Seventy years later, the issue of the interplay between the Security Council and the Congress has returned, but with an ironic twist. The Security Council, it turns out, is much more of a brake on impulses to go to war than is the Congress. (Exhibit A: Iraq 2003.)

In the current case, the council's permanent members would be adopting a resolution to neuter Iran's nuclear program in order to avoid a war, while the demand of congressional opponents and embattled Israeli prime minister Binyamin Netanyahu for ending Iranian nuclear enrichment admits of one option only--war.

There is, to be sure, another irony. Speaking to the U.N. General Assembly in 1987, Khamenei himself, then president of Iran, derided the United Nations as a "paper factory" churning out "worthless resolutions." At the time, Iranians were incensed that the Security Council, in a shocking display of moral relativism, was calling evenhandedly for a ceasefire in the seven-year Iran-Iraq war rather than acting against the brazen aggressor in Baghdad who had launched it. But when the council finally imposed sanctions to compel an end to the fighting, supreme leader Ruhollah Khomeini was forced to "drink the bitter cup" of peace without justice.

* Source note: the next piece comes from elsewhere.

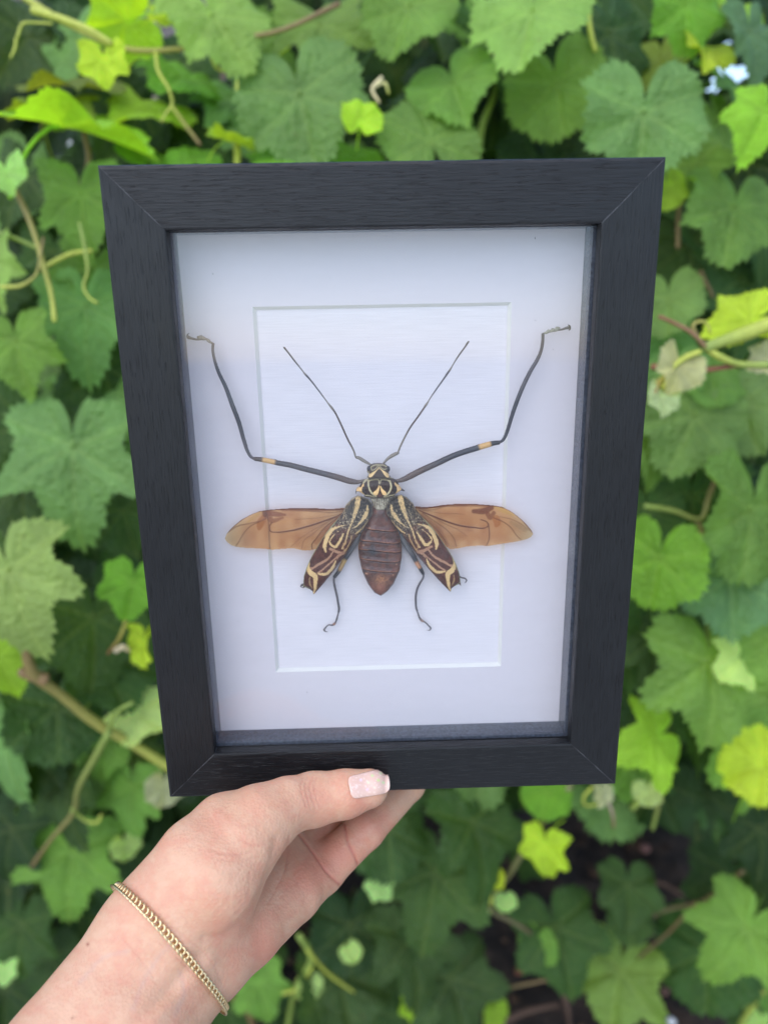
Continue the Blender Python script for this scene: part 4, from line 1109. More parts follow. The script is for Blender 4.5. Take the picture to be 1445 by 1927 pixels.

U.N. sanctions have clearly brought home to Tehran the costs of its pursuit of nuclear threshold capabilities. If the "P5 plus 1" do conclude an accord with Iran, the Security Council resolution that lays out the timetable for implementing agreed controls over Iran's nuclear program will presumably prescribe as well the phase-out of the international sanctions regime. The Europeans, who have been the linchpins of the sanctions, will be as glad as the Chinese, Japanese, and Russians to end them.

At that point, hawkish congressional conservatives in Washington will be very much on their own. They can look to the success of their comprehensive, solitary, 53-year embargo against Cuba for their model.